▶ [Work required]:
Report the count of lines below that include "from", without any other text.

>> Begin

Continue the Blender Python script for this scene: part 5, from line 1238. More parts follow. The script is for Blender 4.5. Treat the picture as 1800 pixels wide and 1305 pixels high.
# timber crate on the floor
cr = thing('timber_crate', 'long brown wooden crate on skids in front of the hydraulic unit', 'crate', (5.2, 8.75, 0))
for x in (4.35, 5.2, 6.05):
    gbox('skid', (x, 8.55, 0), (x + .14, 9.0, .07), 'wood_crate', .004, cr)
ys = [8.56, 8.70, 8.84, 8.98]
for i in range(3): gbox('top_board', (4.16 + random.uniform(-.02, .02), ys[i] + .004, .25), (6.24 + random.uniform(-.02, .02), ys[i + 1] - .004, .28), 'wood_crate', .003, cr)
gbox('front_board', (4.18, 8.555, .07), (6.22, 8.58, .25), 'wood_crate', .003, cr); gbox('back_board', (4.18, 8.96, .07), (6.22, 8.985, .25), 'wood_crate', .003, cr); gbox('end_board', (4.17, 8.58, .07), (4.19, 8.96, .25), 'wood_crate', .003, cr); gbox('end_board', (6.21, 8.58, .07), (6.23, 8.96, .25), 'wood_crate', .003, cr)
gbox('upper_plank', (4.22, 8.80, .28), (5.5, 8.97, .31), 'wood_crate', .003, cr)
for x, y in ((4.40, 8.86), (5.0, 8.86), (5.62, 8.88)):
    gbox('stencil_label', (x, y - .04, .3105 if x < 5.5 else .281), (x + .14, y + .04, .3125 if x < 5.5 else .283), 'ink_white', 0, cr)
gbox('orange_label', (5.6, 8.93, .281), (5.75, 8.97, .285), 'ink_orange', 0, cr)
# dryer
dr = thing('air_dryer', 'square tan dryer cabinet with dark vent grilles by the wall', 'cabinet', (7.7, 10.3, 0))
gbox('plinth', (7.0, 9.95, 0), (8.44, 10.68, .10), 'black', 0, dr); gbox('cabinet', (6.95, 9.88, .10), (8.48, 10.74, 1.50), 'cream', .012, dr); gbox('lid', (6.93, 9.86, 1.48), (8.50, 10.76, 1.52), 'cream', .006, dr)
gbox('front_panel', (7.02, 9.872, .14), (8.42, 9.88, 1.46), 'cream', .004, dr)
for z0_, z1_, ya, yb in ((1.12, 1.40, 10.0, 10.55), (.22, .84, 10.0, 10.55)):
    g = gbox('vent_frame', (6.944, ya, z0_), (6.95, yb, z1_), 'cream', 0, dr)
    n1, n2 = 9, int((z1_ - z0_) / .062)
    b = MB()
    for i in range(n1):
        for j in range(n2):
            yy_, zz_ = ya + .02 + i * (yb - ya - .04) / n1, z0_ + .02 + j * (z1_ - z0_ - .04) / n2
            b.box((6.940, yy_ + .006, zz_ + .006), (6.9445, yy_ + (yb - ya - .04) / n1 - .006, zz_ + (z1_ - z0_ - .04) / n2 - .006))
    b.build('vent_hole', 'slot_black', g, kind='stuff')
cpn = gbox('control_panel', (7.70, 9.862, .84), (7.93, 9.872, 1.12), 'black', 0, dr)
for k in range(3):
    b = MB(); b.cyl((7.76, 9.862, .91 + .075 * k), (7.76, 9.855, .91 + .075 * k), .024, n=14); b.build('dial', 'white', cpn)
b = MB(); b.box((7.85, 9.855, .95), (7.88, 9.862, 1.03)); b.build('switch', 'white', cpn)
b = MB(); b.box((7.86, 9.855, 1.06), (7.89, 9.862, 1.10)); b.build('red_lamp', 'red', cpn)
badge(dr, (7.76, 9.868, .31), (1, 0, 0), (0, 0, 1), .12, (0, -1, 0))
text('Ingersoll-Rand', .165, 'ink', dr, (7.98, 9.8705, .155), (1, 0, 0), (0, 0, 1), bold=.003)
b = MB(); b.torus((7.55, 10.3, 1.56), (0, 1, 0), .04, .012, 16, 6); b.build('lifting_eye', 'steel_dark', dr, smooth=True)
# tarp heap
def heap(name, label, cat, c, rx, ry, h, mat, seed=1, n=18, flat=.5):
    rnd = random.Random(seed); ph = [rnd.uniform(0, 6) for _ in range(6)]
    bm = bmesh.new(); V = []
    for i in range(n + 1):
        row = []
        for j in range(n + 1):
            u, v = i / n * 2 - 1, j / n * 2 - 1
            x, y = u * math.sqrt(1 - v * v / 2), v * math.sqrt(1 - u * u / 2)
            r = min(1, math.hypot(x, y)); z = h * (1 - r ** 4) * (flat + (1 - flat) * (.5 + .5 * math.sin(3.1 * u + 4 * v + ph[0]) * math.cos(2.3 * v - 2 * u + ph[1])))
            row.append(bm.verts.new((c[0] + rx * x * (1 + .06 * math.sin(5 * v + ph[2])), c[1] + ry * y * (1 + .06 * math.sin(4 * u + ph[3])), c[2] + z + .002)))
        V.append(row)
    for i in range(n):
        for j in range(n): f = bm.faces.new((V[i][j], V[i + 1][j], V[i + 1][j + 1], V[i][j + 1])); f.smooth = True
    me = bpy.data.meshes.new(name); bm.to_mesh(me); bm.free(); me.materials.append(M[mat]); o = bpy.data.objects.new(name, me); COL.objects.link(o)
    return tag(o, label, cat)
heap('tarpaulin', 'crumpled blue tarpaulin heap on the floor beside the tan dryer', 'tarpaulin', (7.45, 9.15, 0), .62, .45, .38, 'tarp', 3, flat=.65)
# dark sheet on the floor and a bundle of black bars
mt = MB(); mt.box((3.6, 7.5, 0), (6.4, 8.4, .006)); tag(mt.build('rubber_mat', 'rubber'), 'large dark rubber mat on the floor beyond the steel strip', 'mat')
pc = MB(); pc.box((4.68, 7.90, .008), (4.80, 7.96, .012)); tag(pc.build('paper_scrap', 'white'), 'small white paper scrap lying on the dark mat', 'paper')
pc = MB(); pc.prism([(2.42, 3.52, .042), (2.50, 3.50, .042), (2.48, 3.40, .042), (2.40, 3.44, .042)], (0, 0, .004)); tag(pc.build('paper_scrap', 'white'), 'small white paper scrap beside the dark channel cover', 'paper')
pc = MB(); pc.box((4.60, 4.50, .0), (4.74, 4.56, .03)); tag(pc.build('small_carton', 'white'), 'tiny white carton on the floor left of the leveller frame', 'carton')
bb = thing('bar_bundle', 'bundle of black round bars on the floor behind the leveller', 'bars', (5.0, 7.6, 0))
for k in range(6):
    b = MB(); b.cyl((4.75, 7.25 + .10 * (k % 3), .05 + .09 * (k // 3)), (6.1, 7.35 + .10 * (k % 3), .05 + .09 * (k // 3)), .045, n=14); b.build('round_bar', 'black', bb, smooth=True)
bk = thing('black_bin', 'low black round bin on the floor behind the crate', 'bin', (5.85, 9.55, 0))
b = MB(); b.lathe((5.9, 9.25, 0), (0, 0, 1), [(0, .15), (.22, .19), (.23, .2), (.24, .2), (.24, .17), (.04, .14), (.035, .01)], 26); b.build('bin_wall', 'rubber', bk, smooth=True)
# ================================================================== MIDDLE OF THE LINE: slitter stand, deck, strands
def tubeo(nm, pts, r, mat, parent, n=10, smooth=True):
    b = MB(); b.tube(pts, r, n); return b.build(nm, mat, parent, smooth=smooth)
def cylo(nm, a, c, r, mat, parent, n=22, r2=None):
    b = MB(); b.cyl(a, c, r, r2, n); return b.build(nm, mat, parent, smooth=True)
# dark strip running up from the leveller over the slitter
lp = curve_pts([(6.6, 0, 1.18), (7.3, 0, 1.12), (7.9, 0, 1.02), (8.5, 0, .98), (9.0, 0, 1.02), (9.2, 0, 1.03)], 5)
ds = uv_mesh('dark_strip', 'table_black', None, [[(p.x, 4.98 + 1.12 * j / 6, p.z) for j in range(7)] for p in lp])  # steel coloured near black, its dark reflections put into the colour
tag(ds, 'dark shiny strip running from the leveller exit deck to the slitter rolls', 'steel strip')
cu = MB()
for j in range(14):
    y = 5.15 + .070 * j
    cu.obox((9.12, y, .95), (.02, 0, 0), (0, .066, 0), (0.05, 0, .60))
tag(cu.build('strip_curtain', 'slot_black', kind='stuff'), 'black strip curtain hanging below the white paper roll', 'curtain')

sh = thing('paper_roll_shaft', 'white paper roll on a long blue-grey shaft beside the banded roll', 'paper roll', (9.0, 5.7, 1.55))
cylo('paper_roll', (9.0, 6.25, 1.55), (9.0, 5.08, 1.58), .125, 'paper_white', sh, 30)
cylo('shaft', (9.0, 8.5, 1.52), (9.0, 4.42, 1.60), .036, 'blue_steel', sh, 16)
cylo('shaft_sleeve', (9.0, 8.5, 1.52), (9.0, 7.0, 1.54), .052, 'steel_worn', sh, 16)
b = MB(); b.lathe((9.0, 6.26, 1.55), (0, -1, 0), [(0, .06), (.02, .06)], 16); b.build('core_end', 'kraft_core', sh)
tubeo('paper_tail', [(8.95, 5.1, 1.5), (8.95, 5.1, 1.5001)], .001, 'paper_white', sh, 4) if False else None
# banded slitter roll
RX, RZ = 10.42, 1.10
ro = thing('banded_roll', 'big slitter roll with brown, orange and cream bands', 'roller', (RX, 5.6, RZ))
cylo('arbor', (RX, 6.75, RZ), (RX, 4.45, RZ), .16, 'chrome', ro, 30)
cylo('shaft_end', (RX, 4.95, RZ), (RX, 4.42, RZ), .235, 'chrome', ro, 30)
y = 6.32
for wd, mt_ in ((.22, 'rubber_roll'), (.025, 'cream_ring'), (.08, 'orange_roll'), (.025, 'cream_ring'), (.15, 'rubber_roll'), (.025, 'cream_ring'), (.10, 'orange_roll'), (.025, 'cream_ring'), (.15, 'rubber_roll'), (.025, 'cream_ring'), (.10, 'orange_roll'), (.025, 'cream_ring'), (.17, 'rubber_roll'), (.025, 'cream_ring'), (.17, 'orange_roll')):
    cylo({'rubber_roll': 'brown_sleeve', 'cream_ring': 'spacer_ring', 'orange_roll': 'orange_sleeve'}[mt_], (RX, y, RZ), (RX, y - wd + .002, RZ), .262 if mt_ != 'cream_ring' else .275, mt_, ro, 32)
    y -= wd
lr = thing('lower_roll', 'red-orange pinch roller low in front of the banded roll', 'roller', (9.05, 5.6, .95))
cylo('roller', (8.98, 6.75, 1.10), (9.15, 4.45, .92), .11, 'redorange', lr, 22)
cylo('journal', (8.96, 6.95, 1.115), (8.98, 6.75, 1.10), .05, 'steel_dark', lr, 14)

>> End

▶ [Full answer]:
3